Monday, July 20, 2015

Albany-Dougherty Aviation Board members verbally clash at meeting • Newspaper article angers aviation commissioner, who challenges fellow board members

Heated words were exchanged among board members at the end of the Albany-Dougherty Aviation Commission meeting at the Southwest Georgia Regional Airport Monday evening. Shown at the meeting are board members, from left, Dr. William Mayher, Dr. Charles Gillespie, Keith Fletcher and Elizabeth Knowles, the assistant to Transportation Director David Hamilton.



ALBANY — Members of the Albany-Dougherty Aviation Commission exchanged heated words Monday evening during the board’s monthly meeting at the Southwest Georgia Regional Airport over an article that appeared Sunday in The Albany Herald.

Board member Sanford Hillsman called comments made by Chairman Dr. Bill Mayher and board member Dr. Charles Gillespie “reprehensible,” telling the pair of retired physicians, “I think what you did sucks.”

In a story about the future of the airport, Mayher and Gillespie expressed concern that David Hamilton, who had served as director of the city’s Transit Authority until then-interim City Manager Tom Berry named Hamilton transportation director and placed him in charge of both Transit and the airport, had been given too much responsibility for one person. They called for the hiring of a dedicated airport director.

Berry’s promotion of Hamilton came in the wake of former Airport Director Yvette Aehle’s decision to leave the Albany airport to take another position.

“I want to make this clear: I respect David Hamilton and believe him to be a capable and hard-working individual,” Mayher said in the Herald article. “But I believe (Berry) put him in a no-win situation when he put David in charge of the airport and Transit. That’s just too much for one person to do well.”

Taken aback by Hillsman’s outburst at the end of Monday’s Aviation Commission meeting, Gillespie said, “I’ve worked with David for 11 years now. I have the utmost respect for him.”

Hillsman shot back, “If you had the utmost respect for him, you wouldn’t have put that crap in the newspaper.”

When Hillsman made disparaging remarks about Aehle, saying she had proved incapable of fulfilling her duties as airport director, Gillespie said, “Do you want to go outside? You seem confrontational. Do you want to go outside?”

Hillsman replied, “You don’t want to go outside with me, Gillespie.”

The outburst came after a meeting in which board member Dr. Frank Middleton described a narrowly averted disaster when a “dead spot” in communications at the airport had two airplanes prepared to take off at opposite ends of the same runway.
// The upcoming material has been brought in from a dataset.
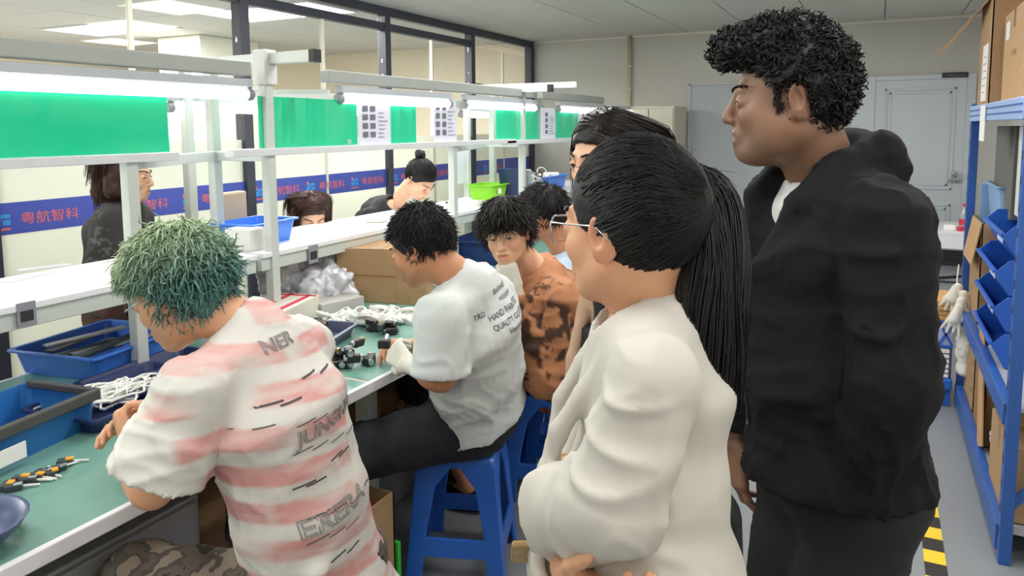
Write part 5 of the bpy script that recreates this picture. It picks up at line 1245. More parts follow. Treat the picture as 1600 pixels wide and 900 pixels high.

A traffic controller who had arrived at the airport’s tower 30 minutes earlier than his 8 a.m. shift was scheduled to start saw what was about to take place, and managed to contact the pilots of both planes and cancel their takeoff plans.

“Sometimes something like this proves to be pilot error, but recordings show that both pilots radioed traffic control,” Middleton said. “They couldn’t hear each other because of the dead communications spot at the airport.”

Mayher said the Federal Aviation Administration had been advised of the communications issue, but had responded by saying that “the airport is not busy enough to do anything about it.”

“The solution,” the Aviation Commission chairman said, “is to keep our tower open 24 hours a day.”

Board member Bob Langstaff, who is the Albany City Commission’s representative on the Aviation Board, offered motions to, first, create a paper trail to make sure a report of the potential incident reaches proper authorities, and, second, to have Hamilton research cost of keeping the tower open 24 hours a day and present those findings to the City Commission.

Also at the meeting, Ken Holt with Holt Consulting, which has a contract with the Albany airport, presented the outline of a marketing plan to bring industry to 85.4 acres of not-in-use airport land. Holt said the plan calls for a narrow focus on types of industry to court, getting “into the game” as quickly as possible and knowing the airports with which Southwest Georgia Regional Airport is competing for industrial growth.

Jacob Redwine with Holt told the commission the Georgia Department of Transportation is expected to have more than $20 million in funding for aviation projects during the current fiscal year. Redwine said that projects funding amount was $2 million two years ago and $11 million last year.

Story and photos:  http://www.albanyherald.com


Ken Holt with Holt Consulting Co. outlines an economic development marketing plan for the Southwest Georgia Regional Airport Monday evening. 


Albany Aviation Commission members Drs. Bill Mayher, left, and Charles Gillespie say the city of Albany must do more to support the Southwest Georgia Regional Airport.